Door Hitzig Bazur
Allereerst heb ik gekeken naar een minimum prestatiestandaard voor een volksvertegenwoordiger op basis waarvan zijn waarde voor het land kan worden gemeten. Hoe nu met de minister of zelfs minister-president? Dit zijn leden van de uitvoerende macht. Maar wat valt er zoal met zo’n minister uit te voeren? Daar hoort een opsomming van activiteiten bij toch! Naar volgorde van belangrijkheid als het even kan. Officieel heet zoiets een beleidsplan. Zet er wat cijfers bij over de kosten die ermee gemoeid zijn en dan heb je er een begroting bij. Een beleidsplan annex begroting is klaarblijkelijk het minimale dat een minister kan maken. Daar horen ook de uitstapjes naar het buitenland in te staan (want anders mag hij die niet doen; een goed middel tegen de reislustkwaal). De minister-president heeft dan als taak om al die aparte ministeriële beleidsplannen en begrotingen in een nationaal document te verwerken. Lukt het een minister niet om minimaal dit beleidsplan met begroting per jaar te presenteren, is dat dan niet grondslag genoeg om hem te bedanken voor zijn diensten? De minister-president wordt overigens gevrijwaard door minimaal zijn eigen productie of dat van een van zijn ministers. Als dit allemaal contractueel wordt vastgelegd, dan hebben we ook voor de uitvoerende macht een prestatiegrondslag geschapen, op basis waarvan hij kan worden geëvalueerd met rampzalige gevolgen voor zijn ministerschap bij geen nakoming.
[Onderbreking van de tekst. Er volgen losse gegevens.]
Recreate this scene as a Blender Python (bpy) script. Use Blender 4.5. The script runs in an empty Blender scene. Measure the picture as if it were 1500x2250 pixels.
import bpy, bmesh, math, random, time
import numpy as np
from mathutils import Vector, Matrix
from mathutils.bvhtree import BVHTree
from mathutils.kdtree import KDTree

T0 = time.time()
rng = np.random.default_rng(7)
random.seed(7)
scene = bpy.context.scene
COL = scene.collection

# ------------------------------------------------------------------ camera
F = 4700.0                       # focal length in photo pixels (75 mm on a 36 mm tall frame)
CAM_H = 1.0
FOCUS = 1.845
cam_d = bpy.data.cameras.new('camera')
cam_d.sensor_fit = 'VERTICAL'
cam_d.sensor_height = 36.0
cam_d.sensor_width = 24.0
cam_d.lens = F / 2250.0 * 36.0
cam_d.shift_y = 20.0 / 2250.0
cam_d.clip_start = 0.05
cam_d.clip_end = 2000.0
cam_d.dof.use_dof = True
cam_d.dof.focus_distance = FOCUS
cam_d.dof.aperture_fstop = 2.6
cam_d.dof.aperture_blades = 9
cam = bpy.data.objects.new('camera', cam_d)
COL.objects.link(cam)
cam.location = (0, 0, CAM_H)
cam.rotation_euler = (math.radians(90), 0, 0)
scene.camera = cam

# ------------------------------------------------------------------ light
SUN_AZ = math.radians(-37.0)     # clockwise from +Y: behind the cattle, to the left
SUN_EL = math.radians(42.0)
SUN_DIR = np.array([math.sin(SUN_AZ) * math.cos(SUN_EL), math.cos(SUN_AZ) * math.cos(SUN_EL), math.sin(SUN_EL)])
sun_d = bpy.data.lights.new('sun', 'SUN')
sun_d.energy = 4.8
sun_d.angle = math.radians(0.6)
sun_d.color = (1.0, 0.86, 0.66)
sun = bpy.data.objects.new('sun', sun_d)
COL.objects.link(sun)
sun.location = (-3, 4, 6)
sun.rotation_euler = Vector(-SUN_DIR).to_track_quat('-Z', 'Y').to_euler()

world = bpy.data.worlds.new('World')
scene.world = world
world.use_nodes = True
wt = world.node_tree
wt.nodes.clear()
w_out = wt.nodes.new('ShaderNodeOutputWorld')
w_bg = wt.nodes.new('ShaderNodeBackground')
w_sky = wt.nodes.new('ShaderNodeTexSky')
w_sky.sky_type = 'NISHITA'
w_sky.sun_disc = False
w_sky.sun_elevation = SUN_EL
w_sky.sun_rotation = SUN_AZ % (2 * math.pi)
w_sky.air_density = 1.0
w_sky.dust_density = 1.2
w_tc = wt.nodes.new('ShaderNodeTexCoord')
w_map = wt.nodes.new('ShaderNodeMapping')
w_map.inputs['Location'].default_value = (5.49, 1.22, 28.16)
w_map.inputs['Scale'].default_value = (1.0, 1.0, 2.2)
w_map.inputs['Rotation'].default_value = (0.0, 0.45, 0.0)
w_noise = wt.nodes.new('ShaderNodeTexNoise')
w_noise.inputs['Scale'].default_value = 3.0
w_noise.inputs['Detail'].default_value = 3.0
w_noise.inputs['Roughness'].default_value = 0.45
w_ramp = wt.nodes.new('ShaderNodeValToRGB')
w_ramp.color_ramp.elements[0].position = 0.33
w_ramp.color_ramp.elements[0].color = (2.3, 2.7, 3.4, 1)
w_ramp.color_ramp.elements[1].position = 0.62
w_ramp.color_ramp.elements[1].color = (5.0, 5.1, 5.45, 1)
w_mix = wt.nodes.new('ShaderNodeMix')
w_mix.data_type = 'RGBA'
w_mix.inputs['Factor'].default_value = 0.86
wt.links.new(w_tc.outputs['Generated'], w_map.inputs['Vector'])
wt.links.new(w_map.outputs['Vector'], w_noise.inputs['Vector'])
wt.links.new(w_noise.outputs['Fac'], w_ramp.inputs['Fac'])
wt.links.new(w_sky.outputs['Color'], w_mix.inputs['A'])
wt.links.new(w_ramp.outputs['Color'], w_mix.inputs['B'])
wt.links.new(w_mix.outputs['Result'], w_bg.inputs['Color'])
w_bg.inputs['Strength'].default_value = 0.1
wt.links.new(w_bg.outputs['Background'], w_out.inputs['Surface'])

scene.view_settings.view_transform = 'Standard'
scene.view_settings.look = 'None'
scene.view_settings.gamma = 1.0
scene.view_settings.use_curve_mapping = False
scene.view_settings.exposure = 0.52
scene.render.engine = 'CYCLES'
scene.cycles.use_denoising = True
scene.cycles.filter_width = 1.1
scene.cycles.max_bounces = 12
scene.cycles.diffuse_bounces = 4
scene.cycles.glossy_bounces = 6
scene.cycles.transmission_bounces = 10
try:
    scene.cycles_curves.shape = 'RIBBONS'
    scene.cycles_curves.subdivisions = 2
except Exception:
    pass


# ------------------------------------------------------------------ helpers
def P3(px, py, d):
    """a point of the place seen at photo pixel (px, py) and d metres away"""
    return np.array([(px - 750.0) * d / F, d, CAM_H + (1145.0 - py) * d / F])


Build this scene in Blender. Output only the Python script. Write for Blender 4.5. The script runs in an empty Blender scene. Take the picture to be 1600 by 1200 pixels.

Hiermee is er voor de minister echter wel alleen een plangerichte productie gecreëerd. Anders dan voor de volksvertegenwoordiger, die een wetsontwerp op tafel dient te brengen, heeft de minister tot op deze hoogte voldoende aan een plan. Hem ontbreekt een praktijkgericht prestatieonderdeel. Hoe doen we dat? Afgezien van het reizen uiteraard. Met dat prestatieonderdeel heeft een minister ongetwijfeld geen probleem. De oplossing hier lijkt mij de urgentie top-5. Namelijk, de minister accordeert met zijn minister-president en het parlement (dat beleidsplan / begroting tot wet verheft) de volgorde in belang (urgentie) van zijn beleidsplan. Van die top-X is er een top-5, waar de minister naar de voltooiing ervan moet werken. Bij het sluiten van het begrotingsjaar moet hij, als het goed zit, zijn beleidsplan voor dat jaar hebben volbracht. Minimaal het eerste ‘item’ op zijn lijst. Als dat niet of niet helemaal is gelukt, is er zeer zeker een motivatie ertoe en heeft hij ongetwijfeld meer succes gehad met het tweede ‘item’ op zijn lijst. Op die manier lopen wij de top-5 af. Als de minister geen enkel onderdeel heeft kunnen volbrengen en bijvoorbeeld ook de verantwoording tekortschiet, dan is dit wellicht een minister die wel mooie plannen (beleidsvoornemens) kan maken, maar klaarblijkelijk minder kunde heeft in de uitvoering. Zo’n minister kan dan misschien het beste zijn dienstverlening aan een ander land bieden. Klein Curaçao misschien? Als dat ooit ook autonoom land wordt?
Eerder heb ik gesteld, dat de separate ministeriële beleidsplannen / begrotingen plus de gezamenlijke versie, ook met het parlement dienen te worden geaccordeerd. Het pakket wordt dan een landsverordening op grond waarvan het parlement dus de controlerende instantie wordt, die ook de naleving van het contract en het verlenen van de sancties onder zich heeft. Ook het contract moet dus een wettelijke basis krijgen. Op die manier hebben we dus een prestatiegrondslag gecreëerd, die hopelijk positief werkt op de creatie van welvaart voor de bevolking. Indien dat niet zo is, dan kan de volksvertegenwoordiger c.q. minister opstappen en kan het volk iemand anders inzetten, die doelgerichter is. Aan de volksvertegenwoordiging nu - niet allemaal tegelijk alsjeblieft - om de prestatieparameters voor politici (PPP) te creëren en daarmee meteen goed te scoren met een baanbrekend wetsvoorstel.